The public concern that immigrant families might be using a disproportionate share of social benefits and transmitting some form of public dependency to their children, combined with the rising levels of immigrants entering the country, fueled the passage of the Personal Responsibility and Work Opportunity Reconciliation Act in 1996, which limited public assistance to many immigrant families. This dissertation uses the Current Population Survey and the National Longitudinal Survey of Youth 1997 to explore the association between exposure to welfare and young adult outcomes of educational attainment and labor force participation with a focus on parental nativity status as well as broad country of origin group. A group-level analysis is performed using linear probability models on aggregate national-origin groups to ascertain whether the welfare use of an immigrant group affects the average level of high school graduation, college enrollment, and welfare participation of the second generation, net of immigrant groups education level. An additional analysis assesses the relationship between prior parental welfare legacy and subsequent outcomes at the micro-level of the individual using binary and multinomial logit models.
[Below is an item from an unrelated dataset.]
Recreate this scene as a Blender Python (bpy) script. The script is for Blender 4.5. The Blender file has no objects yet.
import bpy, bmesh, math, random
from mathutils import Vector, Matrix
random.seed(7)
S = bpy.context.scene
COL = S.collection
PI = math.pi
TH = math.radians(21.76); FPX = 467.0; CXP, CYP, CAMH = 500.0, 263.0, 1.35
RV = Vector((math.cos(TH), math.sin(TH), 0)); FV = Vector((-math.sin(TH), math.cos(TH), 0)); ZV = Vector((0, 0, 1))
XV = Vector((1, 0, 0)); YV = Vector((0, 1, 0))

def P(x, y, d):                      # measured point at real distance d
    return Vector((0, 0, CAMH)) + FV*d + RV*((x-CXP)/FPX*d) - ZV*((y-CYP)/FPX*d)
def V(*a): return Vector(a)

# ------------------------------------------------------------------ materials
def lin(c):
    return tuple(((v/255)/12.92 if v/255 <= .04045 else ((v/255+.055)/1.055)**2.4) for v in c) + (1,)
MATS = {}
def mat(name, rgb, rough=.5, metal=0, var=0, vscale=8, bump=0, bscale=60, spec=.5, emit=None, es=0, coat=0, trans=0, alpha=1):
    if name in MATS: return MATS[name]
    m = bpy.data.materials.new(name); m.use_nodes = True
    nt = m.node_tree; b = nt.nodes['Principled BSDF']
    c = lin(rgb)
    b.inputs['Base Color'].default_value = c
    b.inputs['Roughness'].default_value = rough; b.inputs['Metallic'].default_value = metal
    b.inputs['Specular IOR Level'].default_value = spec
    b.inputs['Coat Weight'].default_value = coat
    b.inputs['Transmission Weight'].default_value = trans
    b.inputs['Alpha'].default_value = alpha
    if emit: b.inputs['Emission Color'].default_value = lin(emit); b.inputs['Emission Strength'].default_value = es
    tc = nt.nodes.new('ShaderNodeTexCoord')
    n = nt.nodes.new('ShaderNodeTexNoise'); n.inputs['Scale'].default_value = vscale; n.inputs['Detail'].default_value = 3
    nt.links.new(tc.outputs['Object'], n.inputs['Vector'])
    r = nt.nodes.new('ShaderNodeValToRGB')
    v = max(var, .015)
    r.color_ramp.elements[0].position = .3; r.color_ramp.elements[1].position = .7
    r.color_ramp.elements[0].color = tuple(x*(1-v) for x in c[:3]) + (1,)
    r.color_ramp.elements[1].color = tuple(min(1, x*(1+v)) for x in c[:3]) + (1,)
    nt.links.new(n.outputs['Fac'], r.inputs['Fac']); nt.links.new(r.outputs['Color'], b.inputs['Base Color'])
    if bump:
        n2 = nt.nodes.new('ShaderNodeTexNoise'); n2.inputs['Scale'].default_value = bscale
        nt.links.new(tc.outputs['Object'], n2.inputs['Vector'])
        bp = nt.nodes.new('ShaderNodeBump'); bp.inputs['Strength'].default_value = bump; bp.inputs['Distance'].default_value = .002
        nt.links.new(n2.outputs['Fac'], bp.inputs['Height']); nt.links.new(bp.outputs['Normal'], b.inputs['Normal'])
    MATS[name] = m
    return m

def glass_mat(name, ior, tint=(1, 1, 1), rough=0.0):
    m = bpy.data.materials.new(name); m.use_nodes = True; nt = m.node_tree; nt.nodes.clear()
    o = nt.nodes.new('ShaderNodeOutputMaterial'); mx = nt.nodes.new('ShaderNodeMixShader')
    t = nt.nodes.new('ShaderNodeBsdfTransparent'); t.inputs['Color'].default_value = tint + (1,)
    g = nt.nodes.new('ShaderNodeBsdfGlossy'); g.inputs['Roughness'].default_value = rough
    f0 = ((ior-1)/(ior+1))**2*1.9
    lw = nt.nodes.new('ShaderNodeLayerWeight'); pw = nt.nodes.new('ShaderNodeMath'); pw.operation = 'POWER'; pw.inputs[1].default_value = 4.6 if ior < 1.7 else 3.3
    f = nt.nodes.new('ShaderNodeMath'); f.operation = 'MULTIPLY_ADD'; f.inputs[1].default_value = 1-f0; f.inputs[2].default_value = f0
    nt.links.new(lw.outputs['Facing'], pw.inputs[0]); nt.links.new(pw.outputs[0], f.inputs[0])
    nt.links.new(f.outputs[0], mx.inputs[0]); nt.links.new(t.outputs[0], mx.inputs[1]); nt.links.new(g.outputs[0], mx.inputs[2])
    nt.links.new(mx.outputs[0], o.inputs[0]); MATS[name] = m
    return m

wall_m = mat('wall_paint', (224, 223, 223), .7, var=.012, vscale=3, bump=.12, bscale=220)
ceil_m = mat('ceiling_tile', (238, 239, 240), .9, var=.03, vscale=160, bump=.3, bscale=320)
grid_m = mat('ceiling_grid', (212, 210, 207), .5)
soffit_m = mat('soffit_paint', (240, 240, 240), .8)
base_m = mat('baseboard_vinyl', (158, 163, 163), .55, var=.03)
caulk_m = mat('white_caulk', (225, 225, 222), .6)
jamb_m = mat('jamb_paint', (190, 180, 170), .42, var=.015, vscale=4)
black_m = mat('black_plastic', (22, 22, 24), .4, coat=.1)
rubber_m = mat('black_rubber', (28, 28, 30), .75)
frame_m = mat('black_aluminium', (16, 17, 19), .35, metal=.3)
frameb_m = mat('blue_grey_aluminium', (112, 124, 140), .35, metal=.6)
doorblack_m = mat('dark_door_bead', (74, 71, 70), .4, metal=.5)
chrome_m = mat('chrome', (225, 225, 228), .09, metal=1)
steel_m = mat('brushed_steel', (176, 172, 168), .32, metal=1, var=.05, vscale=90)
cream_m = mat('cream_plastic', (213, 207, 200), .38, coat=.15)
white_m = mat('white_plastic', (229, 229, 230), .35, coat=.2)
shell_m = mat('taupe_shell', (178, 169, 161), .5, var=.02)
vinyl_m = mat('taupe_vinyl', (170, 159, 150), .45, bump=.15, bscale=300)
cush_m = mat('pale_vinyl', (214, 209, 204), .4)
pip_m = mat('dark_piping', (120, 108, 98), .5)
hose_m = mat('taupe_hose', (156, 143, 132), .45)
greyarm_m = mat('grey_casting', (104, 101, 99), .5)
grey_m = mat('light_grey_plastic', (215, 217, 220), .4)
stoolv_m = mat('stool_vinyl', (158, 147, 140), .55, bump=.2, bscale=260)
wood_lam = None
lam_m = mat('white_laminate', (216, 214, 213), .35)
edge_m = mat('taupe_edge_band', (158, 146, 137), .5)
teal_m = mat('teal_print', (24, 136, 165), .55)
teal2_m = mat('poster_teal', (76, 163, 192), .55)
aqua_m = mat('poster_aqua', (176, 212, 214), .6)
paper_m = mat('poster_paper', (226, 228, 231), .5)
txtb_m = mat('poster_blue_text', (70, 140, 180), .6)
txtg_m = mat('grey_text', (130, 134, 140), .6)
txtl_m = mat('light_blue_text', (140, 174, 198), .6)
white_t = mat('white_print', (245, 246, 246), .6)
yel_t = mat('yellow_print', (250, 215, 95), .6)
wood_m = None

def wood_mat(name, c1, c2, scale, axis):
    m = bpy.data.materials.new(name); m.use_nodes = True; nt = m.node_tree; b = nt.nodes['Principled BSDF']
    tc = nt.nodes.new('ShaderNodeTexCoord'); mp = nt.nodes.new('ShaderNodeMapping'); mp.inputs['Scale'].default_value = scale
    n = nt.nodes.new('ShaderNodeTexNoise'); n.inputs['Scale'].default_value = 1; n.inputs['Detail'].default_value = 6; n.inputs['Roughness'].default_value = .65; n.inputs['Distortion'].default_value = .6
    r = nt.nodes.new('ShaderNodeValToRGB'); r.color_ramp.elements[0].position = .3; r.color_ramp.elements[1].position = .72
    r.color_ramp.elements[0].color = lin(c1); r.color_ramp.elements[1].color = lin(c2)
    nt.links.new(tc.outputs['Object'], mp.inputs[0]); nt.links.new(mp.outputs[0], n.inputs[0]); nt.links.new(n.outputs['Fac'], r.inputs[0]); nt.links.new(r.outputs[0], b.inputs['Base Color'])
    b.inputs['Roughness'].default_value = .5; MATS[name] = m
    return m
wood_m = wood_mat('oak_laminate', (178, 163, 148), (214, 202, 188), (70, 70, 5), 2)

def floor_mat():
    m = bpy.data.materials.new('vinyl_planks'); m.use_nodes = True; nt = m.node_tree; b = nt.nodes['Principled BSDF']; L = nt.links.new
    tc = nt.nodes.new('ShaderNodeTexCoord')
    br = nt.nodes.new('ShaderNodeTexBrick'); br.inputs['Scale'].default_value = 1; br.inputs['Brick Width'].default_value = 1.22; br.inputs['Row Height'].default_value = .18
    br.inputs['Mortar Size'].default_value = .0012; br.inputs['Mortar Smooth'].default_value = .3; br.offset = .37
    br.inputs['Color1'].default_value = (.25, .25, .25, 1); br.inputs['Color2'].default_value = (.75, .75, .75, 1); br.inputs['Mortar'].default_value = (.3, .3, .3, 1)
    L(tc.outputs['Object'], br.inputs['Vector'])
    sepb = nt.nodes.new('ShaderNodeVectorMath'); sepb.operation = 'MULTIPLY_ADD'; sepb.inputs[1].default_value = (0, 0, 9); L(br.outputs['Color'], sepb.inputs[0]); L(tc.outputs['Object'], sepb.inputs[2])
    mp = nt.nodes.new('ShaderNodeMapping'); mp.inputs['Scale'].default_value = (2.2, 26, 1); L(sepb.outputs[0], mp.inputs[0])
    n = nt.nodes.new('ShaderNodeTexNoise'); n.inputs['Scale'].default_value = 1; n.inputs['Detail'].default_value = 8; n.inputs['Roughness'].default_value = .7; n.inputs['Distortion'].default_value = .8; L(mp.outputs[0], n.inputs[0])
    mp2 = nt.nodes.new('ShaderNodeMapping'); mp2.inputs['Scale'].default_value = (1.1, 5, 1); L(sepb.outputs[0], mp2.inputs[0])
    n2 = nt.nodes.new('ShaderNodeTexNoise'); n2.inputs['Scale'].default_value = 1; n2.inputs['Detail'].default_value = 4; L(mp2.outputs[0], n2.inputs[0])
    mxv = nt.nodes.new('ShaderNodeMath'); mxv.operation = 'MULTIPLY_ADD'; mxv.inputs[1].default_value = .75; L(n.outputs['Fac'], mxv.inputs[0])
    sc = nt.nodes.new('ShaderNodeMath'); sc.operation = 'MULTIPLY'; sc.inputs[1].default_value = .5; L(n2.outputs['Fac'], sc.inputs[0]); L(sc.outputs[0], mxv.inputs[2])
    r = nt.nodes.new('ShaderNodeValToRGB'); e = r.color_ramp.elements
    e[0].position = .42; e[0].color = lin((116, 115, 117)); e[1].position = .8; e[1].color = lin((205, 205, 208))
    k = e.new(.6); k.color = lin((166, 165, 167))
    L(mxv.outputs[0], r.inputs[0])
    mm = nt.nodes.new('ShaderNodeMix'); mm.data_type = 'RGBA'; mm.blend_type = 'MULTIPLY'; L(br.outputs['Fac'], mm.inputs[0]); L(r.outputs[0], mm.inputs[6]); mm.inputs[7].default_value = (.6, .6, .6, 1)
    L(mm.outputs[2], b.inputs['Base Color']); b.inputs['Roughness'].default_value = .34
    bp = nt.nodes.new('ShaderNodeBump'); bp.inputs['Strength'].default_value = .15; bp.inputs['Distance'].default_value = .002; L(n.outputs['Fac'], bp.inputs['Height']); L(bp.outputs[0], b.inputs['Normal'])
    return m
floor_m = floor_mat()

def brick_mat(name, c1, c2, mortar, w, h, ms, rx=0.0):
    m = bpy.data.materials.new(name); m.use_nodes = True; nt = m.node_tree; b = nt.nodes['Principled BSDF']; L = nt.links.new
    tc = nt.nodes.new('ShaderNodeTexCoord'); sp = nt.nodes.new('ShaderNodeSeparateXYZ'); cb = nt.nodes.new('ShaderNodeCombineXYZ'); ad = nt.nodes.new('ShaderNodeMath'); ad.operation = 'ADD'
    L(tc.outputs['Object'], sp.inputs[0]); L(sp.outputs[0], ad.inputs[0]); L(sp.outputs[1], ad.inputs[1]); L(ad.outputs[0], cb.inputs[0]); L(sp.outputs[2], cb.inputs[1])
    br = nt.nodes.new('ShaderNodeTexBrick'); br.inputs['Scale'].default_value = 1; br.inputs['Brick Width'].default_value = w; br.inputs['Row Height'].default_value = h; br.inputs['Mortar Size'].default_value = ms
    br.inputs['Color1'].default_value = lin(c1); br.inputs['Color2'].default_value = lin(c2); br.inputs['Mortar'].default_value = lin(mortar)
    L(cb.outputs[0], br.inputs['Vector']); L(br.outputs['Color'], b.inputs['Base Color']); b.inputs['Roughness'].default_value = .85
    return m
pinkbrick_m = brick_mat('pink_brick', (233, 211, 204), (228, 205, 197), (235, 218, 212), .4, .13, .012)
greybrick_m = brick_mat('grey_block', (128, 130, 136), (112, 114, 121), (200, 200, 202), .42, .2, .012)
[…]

Results from the CPS analysis provide no evidence of an intergenerational correlation in welfare receipt across immigrant generations, but do provide descriptive evidence of a positive correlation between immigrant first generation welfare receipt and the young adult second generation educational attainment. The NLSY97 analysis shows a persistent negative association between welfare legacy and high school graduation; a negative association that is most pronounced for children of natives. Results of this study also show the largest effect of welfare receipt among the most disadvantaged group, the young adult children of immigrants from Mexican and Central American countries. The main finding of this study suggests that the negative impacts of welfare receipt might be lessened and in some cases reversed among the young adults from immigrant families. Such findings challenge the common notion that immigrant families use welfare as a crutch across generations and raise serious concern about U.S. immigration and welfare policies.